The Indiana Court of Appeals addressed an issue of first impression Thursday: whether the state can withdraw from a plea agreement after the trial court has accepted it. The state was allowed to withdraw its agreement with a defendant after the man refused to testify at his co-conspirator’s trial, which was part of the deal.

Robert Campbell was charged with nine counts relating to the 2012 death of Mike Seske. He entered into a plea agreement with the state that would drop eight of the charges in exchange for him pleading guilty to murder. As part of the deal, Campbell agreed to testify against the five other co-defendants.

The trial court accepted the plea agreement in May 2013, but in September 2013, the state filed a motion to withdraw from the plea agreement based on Campbell’s noncompliance. He refused to testify during the trial of his co-defendant and was found in direct criminal contempt of court.

Campbell stipulated that he had breached the terms of the plea deal, but said the state still received some benefit by virtue of his plea agreement, so it should remain bound by its terms.

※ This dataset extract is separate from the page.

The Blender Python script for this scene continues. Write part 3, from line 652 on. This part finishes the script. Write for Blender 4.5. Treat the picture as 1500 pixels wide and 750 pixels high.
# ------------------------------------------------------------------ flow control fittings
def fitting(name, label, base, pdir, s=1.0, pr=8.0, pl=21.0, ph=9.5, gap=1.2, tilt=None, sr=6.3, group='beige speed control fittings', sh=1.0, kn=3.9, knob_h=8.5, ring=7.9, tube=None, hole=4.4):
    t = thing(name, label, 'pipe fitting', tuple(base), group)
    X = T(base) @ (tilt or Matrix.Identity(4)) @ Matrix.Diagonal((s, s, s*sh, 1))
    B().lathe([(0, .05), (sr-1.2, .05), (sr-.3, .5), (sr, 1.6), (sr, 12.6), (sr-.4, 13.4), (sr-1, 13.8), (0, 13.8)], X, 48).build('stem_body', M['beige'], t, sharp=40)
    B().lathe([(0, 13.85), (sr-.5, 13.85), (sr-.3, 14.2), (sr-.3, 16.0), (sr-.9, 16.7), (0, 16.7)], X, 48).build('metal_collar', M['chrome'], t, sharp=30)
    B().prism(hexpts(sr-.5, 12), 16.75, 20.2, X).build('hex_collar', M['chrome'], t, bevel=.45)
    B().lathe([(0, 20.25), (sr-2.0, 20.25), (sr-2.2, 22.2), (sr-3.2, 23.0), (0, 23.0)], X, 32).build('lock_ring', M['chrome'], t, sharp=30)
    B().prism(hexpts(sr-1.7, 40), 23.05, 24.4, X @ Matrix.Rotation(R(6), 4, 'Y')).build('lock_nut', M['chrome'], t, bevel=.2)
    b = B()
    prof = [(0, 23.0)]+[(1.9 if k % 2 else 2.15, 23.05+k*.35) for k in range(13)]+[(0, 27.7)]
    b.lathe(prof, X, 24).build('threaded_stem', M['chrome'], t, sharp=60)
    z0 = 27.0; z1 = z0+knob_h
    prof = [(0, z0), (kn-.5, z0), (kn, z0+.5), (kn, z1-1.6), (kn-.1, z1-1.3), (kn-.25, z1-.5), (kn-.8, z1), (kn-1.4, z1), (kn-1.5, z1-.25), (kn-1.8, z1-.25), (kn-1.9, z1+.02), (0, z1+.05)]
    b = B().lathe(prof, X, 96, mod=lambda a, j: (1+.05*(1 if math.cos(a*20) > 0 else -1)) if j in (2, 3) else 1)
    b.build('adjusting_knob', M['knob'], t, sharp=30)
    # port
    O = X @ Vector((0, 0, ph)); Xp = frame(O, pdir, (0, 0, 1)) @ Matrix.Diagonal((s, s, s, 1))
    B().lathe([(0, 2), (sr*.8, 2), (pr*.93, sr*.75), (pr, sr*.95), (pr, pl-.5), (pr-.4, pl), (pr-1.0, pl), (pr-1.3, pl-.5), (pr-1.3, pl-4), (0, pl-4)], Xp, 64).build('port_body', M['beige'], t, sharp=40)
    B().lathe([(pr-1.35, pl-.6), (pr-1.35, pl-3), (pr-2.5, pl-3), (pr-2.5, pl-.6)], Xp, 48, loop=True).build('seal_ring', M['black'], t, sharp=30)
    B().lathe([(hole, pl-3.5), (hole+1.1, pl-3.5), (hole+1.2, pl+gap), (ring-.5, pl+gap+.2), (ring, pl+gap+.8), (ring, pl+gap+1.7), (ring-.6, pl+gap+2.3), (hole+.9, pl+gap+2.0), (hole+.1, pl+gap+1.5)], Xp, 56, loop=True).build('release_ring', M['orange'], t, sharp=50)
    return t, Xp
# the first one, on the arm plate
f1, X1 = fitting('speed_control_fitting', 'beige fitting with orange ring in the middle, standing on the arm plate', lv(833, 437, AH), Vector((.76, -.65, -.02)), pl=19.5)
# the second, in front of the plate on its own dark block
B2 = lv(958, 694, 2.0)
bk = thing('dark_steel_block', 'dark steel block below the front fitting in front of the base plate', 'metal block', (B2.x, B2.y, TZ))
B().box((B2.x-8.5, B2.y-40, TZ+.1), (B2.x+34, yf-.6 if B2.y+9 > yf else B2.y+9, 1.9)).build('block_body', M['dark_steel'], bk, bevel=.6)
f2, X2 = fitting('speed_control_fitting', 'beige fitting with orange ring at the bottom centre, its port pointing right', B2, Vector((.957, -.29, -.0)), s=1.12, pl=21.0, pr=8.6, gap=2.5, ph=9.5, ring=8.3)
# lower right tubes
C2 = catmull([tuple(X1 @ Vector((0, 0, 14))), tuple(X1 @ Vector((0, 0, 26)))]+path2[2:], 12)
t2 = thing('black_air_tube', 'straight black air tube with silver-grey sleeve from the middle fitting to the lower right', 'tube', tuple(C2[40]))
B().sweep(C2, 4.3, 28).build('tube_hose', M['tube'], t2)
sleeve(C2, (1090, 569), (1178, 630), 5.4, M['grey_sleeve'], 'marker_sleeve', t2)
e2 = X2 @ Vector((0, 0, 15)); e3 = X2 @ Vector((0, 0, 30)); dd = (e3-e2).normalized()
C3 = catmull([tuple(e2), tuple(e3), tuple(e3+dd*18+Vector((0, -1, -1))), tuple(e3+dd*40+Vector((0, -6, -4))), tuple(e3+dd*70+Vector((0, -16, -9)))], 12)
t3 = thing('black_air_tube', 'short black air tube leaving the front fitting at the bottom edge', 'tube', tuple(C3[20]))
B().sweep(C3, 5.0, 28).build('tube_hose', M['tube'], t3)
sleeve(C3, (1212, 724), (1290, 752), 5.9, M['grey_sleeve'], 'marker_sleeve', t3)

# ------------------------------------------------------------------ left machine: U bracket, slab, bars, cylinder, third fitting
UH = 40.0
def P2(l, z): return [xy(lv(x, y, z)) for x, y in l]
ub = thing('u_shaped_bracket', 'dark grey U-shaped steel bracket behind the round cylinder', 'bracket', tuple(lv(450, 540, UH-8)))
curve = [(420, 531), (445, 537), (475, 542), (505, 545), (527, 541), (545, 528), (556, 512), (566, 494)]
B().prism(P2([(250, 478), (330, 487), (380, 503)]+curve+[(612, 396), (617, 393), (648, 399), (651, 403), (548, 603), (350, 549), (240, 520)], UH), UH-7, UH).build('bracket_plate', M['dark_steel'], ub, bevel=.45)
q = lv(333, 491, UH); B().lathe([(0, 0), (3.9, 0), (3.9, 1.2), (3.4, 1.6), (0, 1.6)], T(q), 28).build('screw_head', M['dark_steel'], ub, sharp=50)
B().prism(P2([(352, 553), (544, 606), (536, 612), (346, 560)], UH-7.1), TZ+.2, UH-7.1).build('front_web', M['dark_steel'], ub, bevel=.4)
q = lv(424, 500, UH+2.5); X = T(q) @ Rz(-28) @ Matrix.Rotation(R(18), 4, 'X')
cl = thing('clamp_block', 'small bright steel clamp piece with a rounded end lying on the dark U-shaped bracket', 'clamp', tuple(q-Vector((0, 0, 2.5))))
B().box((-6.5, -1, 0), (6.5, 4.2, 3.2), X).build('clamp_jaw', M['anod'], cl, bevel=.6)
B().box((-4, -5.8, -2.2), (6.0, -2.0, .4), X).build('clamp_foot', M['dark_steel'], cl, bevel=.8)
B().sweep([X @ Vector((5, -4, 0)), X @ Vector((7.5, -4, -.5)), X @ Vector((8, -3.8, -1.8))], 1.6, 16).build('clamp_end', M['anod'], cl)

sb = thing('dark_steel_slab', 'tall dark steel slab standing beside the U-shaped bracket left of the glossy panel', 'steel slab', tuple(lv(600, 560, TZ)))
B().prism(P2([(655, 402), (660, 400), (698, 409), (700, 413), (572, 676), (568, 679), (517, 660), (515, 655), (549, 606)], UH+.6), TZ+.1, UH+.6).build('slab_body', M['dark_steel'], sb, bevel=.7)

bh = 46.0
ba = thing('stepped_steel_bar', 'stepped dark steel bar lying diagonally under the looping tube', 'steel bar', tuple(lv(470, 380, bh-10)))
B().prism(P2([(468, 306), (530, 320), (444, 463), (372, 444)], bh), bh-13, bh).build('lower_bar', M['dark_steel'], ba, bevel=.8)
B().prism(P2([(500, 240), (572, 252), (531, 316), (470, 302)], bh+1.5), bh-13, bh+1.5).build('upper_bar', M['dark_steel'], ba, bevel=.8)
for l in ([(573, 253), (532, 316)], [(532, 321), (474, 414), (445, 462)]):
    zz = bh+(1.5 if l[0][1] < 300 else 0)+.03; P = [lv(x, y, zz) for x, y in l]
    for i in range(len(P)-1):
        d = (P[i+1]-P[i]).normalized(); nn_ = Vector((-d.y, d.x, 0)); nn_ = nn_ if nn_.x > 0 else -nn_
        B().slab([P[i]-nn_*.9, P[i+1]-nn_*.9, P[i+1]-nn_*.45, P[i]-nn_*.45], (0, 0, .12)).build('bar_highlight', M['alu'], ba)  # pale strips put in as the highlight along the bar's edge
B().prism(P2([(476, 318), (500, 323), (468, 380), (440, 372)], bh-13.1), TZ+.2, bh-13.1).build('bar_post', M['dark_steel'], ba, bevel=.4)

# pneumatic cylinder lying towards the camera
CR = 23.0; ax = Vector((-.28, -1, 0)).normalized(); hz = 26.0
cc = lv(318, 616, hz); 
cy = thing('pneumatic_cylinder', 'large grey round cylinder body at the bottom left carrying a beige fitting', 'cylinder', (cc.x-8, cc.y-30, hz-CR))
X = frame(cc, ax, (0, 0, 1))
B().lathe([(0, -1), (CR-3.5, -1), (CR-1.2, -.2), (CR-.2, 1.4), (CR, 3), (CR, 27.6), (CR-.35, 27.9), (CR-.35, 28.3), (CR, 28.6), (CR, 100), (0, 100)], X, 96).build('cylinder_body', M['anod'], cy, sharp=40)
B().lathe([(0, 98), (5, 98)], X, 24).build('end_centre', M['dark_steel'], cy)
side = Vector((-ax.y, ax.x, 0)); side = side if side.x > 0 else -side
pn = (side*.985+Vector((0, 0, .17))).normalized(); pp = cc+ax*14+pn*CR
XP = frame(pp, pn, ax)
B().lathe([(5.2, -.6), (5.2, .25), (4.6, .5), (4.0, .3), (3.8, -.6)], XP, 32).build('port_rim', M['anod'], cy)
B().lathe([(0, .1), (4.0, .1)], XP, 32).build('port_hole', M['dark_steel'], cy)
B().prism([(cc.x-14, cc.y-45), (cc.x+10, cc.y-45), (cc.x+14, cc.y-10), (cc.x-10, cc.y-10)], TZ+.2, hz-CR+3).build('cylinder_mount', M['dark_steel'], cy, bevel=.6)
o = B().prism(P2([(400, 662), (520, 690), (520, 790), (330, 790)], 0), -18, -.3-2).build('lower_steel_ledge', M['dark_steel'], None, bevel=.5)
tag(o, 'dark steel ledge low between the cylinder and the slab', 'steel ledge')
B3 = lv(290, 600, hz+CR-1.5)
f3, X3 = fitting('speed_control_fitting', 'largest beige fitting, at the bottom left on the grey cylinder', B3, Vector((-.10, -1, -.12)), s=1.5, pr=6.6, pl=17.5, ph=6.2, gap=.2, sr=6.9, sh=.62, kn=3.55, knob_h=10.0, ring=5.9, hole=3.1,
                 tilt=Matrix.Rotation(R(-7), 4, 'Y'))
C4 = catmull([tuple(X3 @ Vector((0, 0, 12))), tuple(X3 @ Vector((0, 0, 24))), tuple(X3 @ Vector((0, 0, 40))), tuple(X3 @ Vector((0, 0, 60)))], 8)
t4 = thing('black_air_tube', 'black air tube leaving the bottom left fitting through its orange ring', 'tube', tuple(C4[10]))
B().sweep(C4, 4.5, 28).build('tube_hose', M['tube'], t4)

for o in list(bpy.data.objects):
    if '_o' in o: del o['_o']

“If we were to adopt Campbell’s argument that upon the trial court’s acceptance of a plea agreement, the State may not withdraw under any circumstances and the trial court must proceed directly to sentencing, the floodgates would be thrown wide open for criminal defendants to make duplicitous promises to prosecutors in order to reduce their own penal exposure, knowing that their negotiated sentences would be preserved regardless of their non-compliance. Such a holding would ‘undermine the integrity and credibility of the criminal justice system,’” Judge Patricia Riley wrote in Robert Campbell v. State of Indiana, 89A04-1312-CR-634.

“Accordingly, even though the trial court had already accepted the Plea Agreement and entered a judgment of conviction, we conclude that Campbell’s subsequent breach warranted the State’s withdrawal from the Plea Agreement prior to the imposition of any sentence.”